Creators Walter E. Williams Aug. 9, 2017 Excerpt: The fact of business is that colleges admit a far greater number of students than those who test as being college-ready. Why should students be admitted to college when they are not capable of academic performance at the college level? Admitting such students gets the nation's high schools off the hook. The nation's high schools can continue to deliver grossly fraudulent education — namely, issue diplomas that attest that students can read, write and compute at a 12th-grade level when they may not be able to perform at even an eighth- or ninth-grade level. Cont... https://www.creators.com/read/walter-williams/08/17/is-college-education-worth-it Gets the high schools off the hook. Yes.
He gave one reason, athletics. Enrollment = dollars, one way or the other. Enrollment means satisfying demographic expectations, if not requirements.
OK so the thread has a title asking if college is worth it but you're talking about something else. I think most research shows that it is worth it, especially if you're smart about where you go, how much you pay, what you study, etc. https://www.rand.org/blog/2017/05/is-college-worth-the-expense-yes-it-is.html
Your reply is especially iffy and your own extension of the Rand article.
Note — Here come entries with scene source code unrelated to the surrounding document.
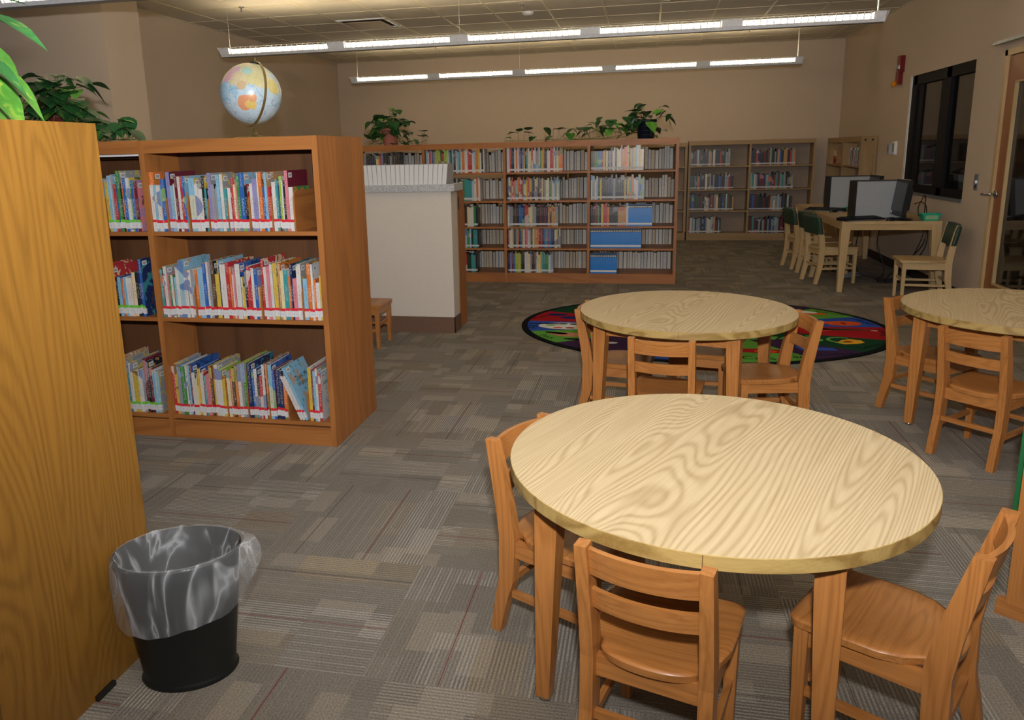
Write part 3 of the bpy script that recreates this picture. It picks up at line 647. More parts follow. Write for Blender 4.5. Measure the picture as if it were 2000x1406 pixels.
for bay, fills in ((0, (.70, .70, .69, .62)), (1, (.70, .74, .78, .58))):
    for sh, ff in enumerate(fills):
        x0 = 2.455-.91*(bay+1)+.02; x = x0
        while x < x0+.86*ff:
            w = R_.uniform(.018, .036); h = R_.uniform(.20, .26); rows.append((x+w/2, w*.95, WY+.03, WZ[sh], .15, h, R_.choice('wwkknnmmeekcrddtuBBkkbqeekk'))); x += w
many_books('row_of_library_books', rows, 'dim rows of assorted books on the four shelves of the far pale bookcase', 'books')
tD = thing('side_pale_bookcase', 'short pale bookcase standing side-on against the right wall behind the computers', 'bookcase', (2.645, 10.67, 0))
st = .03
obj('end_panel', G().box(0, .19, 0, st, 0, 1.515), M['wpaleZ'], tD, .002)
g = G()
for k in range(18):
    for xx in (.03, .155): g.tube([(xx, -.0005, 1.28-k*.032), (xx, .001, 1.28-k*.032)], .0045, 6)
obj('shelf_pin_holes', g, M['dark'], tD)
g = G()
for xx in (.05, .135): g.tube([(xx, -.003, 1.47), (xx, .001, 1.47)], .013, 10)
obj('cam_cap', g, M['black'], tD)
for yy in (.92, 1.84): obj('upright', G().box(0, .19, yy-st/2, yy+st/2, 0, 1.515), M['wpaleZ'], tD, .002)
for (a, b) in ((st, .905), (.935, 1.825)):
    obj('top_rail', G().box(0, .02, a, b, 1.445, 1.515), M['wpaleY'], tD, .001); obj('back_panel', G().box(.178, .188, a, b, .09, 1.5), M['wallback'], tD)
    for z in (1.14, .80, .46, .11): obj('shelf', G().box(.004, .178, a, b, z-.02, z), M['wpaleY'], tD, .001)
for i, (yy, w, h, c) in enumerate([(.08+.035*k, .028, R_.uniform(.2, .24), c) for k, c in enumerate('wkewgwrwewmwkw')]+[(1.0, .03, .2, 'o'), (1.04, .03, .21, 'r')]):
    g, b = book_mesh(w, .14, h); g.box(-w/2+b, w/2-b, b, .136, .003, h-.004, 2)
    o = tag(obj('paperback', g, [SM[c], CM[c], M['pages']], loc=(2.655, 10.67+yy, 1.1403)), 'dim %s paperback, %s from right on side-on pale bookcase' % (CN[c][0], ordn(i)), 'book', 'paperbacks in the side-on pale bookcase'); o.rotation_euler = (0, 0, -PI/2)
g = G(); g.box(-.0, .012, -.085, .085, 0, .21, 0); g.box(-.001, 0, -.07, .07, .12, .20, 1); g.box(-.001, 0, -.07, .07, .03, .08, 2)
tag(obj('displayed_book', g, [CM['o'], M['paper'], M['strobe_red']], loc=(2.655, 12.05, 1.1403)), 'orange and white book displayed cover-out on side-on pale bookcase', 'book')

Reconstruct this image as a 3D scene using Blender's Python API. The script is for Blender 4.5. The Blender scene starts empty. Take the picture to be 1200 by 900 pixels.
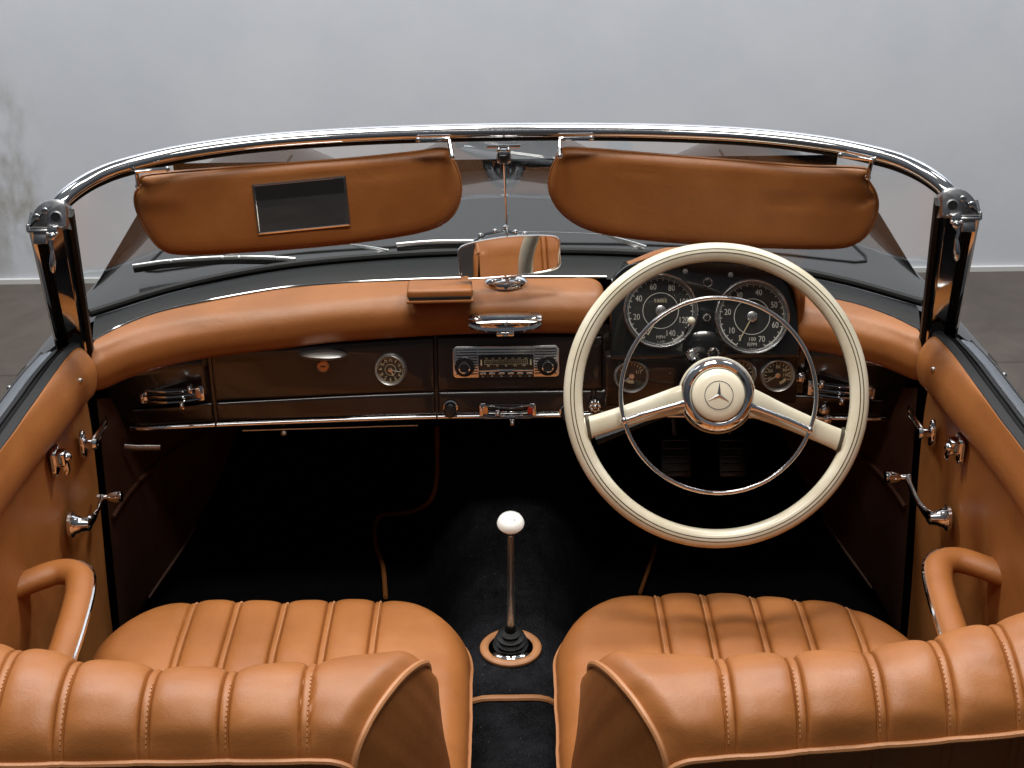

And in the Rand article I see some sleight of hand in jumping from all students to just graduates.
Because of their faith in the ideal of universal higher education. Along with their determination that they must graduate a preordained ethnic/racial mix. And their feeling that they need to service wealthy and politically-connected clienteles (and field competitive sports teams).
I think that the argument in the Walter Williams opinion piece in the OP was that dumbing-down undergraduate higher education to the point that it just repeats what should have been learned in high-school, isn't being lost on employers. The whole value of a BA is being devalued and that's what makes the question whether earning one (as opposed to learning a skilled trade or something like that) is really worth it. A generation ago a bachelors degree was considered an accomplishment and possession of one was a mark of the country's "best and brightest". Today it's just the new high-school diploma. So you increasingly find college graduates bartending, driving taxicabs, working custodial.
Yeah, I get it. It's not a new idea. I suppose it could end that way if you're uninspired and unmotivated (and maybe you slept through a few too many of those 8am classes). But it seems clear that on average, people who earn their degree do better than those who don't. Clearly there are a lot of factors in play. You can become a plumber and earn more than a university professor (if you're inspired and motivated). We know there are outliers at both ends of that bell curve.